Les enjeux de la modélisation
La modélisation d’un phénomène, et notamment celle de la diffusion des ions chlorures dans le béton, vise en général deux objectifs.
La modélisation aide l’ingénieur à formuler des matériaux dont les performances permettent d’atteindre au niveau de durabilité souhaité de l’ouvrage.
Mais elle permet également de mieux comprendre le phénomène même qu’elle modélise. Cet outil au service de l’ingénieur est d’autant plus nuancé que la compréhension des phénomènes est fine. Or la modélisation elle-même permet d’approfondir cette compréhension, ce que la seule expérience ne permet pas toujours.

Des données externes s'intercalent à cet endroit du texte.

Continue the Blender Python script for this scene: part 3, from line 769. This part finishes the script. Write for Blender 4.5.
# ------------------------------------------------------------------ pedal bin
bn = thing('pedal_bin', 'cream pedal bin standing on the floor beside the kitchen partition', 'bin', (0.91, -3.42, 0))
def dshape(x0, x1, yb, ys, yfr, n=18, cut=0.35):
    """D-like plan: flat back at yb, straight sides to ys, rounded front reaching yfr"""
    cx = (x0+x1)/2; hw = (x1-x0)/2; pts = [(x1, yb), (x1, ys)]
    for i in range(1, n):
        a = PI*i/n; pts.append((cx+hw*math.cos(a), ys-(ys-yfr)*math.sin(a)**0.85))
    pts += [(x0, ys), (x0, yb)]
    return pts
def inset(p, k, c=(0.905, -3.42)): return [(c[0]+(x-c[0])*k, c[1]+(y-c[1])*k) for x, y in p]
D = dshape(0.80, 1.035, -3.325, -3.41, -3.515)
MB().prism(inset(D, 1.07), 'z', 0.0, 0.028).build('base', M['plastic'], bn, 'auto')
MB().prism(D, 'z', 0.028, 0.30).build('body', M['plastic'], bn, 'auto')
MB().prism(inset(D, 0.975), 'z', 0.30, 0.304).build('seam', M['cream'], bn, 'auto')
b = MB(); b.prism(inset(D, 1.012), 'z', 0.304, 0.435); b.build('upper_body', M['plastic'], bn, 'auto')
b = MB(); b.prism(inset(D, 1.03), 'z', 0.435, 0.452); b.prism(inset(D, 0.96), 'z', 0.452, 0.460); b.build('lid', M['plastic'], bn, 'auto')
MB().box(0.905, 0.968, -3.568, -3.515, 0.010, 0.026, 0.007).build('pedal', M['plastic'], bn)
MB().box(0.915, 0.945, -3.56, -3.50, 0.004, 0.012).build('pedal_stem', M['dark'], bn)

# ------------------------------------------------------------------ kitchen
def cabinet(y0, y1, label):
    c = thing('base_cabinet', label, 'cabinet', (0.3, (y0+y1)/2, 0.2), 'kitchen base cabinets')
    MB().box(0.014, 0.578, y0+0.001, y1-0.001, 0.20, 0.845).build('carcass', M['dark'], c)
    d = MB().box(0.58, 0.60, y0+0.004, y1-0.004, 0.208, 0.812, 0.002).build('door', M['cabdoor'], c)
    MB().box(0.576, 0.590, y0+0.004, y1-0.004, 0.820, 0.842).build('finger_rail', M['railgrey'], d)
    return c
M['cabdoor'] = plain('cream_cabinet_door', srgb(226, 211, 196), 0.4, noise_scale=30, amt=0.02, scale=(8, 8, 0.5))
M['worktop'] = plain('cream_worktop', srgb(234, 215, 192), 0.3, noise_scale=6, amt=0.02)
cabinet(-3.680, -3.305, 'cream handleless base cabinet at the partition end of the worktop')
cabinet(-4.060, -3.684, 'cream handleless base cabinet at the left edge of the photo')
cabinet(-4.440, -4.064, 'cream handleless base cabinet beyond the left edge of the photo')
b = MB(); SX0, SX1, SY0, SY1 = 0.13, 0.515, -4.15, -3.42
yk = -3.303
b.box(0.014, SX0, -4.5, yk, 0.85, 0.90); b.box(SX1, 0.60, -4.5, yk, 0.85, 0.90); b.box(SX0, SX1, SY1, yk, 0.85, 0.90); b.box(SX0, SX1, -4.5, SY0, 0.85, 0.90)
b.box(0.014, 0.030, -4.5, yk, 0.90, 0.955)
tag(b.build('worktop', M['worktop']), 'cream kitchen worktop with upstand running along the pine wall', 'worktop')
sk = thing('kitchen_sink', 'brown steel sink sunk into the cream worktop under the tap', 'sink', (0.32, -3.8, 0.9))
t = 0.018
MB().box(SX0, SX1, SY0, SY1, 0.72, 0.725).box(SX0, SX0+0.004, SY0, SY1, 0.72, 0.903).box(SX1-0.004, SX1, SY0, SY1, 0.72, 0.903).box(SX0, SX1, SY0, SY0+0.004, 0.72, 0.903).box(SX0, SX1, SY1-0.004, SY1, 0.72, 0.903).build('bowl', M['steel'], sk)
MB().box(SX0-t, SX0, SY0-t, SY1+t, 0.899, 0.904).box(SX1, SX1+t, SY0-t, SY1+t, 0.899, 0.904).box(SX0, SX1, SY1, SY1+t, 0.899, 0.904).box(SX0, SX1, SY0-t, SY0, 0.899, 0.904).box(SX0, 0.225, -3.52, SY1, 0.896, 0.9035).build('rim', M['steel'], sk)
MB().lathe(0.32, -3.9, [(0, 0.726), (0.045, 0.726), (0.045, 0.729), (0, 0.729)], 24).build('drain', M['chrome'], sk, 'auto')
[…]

Dans les cas, en effet, où les phénomènes résultent de l’interaction de plusieurs paramètres, associant, de plus, des mécanismes physiques et des mécanismes chimiques, l’interprétation des données d’expériences est parfois difficile. L’usage de modèles, en permettant de faire varier les paramètres, autorise, par exemple le découplage de phénomènes liés et de caractériser précisément l’action de chaque paramètre ou de chaque mécanisme impliqué.
Complexité croissante de la modélisation de la diffusion des ions chlorure dans le béton
La durabilité d’un béton est liée au temps qu’il faut aux chlorures pour atteindre les armatures à un niveau de concentration appelé seuil de concentration critique (chlorures libres = 0,4% de la masse de ciment), à partir duquel s’amorce la corrosion des aciers. Les modèles prédictifs permettent donc de calculer un profil en chlorures pour une durée d’exposition donnée. Certains modèles prédictifs sont basés sur la loi de Fick selon laquelle, dans un système, le flux de diffusion est proportionnel au gradient de concentration. Cette approche est classique.
Elle ne prend en compte que des ions chlorure dans une solution interstitielle considérée comme idéale. Pour élargir le champ de validité de ce type de modèle et décrire plus précisément la diffusion d’une espèce d’ions qui tienne compte des interactions électrostatiques, l’ensemble des espèces ioniques présentes doit être pris en considération. Cette approche utilise l’équation de Nernst-Planck.
Ces modèles, cependant ne tiennent pas compte de l’interaction ions/matrice cimentaire.
Aujourd’hui, les recherches portent sur la possibilité de prendre en compte la précipitation d’une nouvelle phase minérale non présente initialement dans la matrice cimentaire (sel de Friedel), de mesurer l’influence des réactions chimiques à l’œuvre sur la diffusion des ions par la transformation de la porosité du matériau ou de ses propriétés de transport.
Pour ses propres besoins concernant de grands ouvrages de génie civil en site maritime, le LERM a développé un modèle prédictif multi-espèces .
Sources :
Modèle du LERM de transport d’ions. Application de la pénétration des chlorures et des sulfates dans le béton : in Séminaire scientifique et technique sur les Indicateurs de durabilité. Paris 19 mais 2006. Rafaï, Nourredine; Houdusse, Olivier, 2006.
Prediction of long term durability of Vasco Da Gama Bridge in Lisbon (SP 192-63): in 5fth CANMET/ACI International conference on durability of Concrete, Barcelona, 2000. Houdusse, Olivier ; Hornain, Hugues ; Martinet, Gilles. 2000.
Modélisations physico-chimiques de la pénétration des ions chlorures (thèse), Nguyen, Thai Quang. Laboratoire Central des Ponts et Chaussées (LCPC); Ecole Nationale des Ponts et Chaussées, 2007.
Approche probabiliste de la durabilité des bétons en environnement marin, Deby, Fabrice. Université Paul Sabatier. Toulouse 3, 2008.
Modélisation des transferts ioniques dans les milieux poreux saturés : application à la pénétration des chlorures à travers les matériaux cimentaires (thèse), Khitab, Anwar. Institut National des Sciences Appliquées de Toulouse, 2005.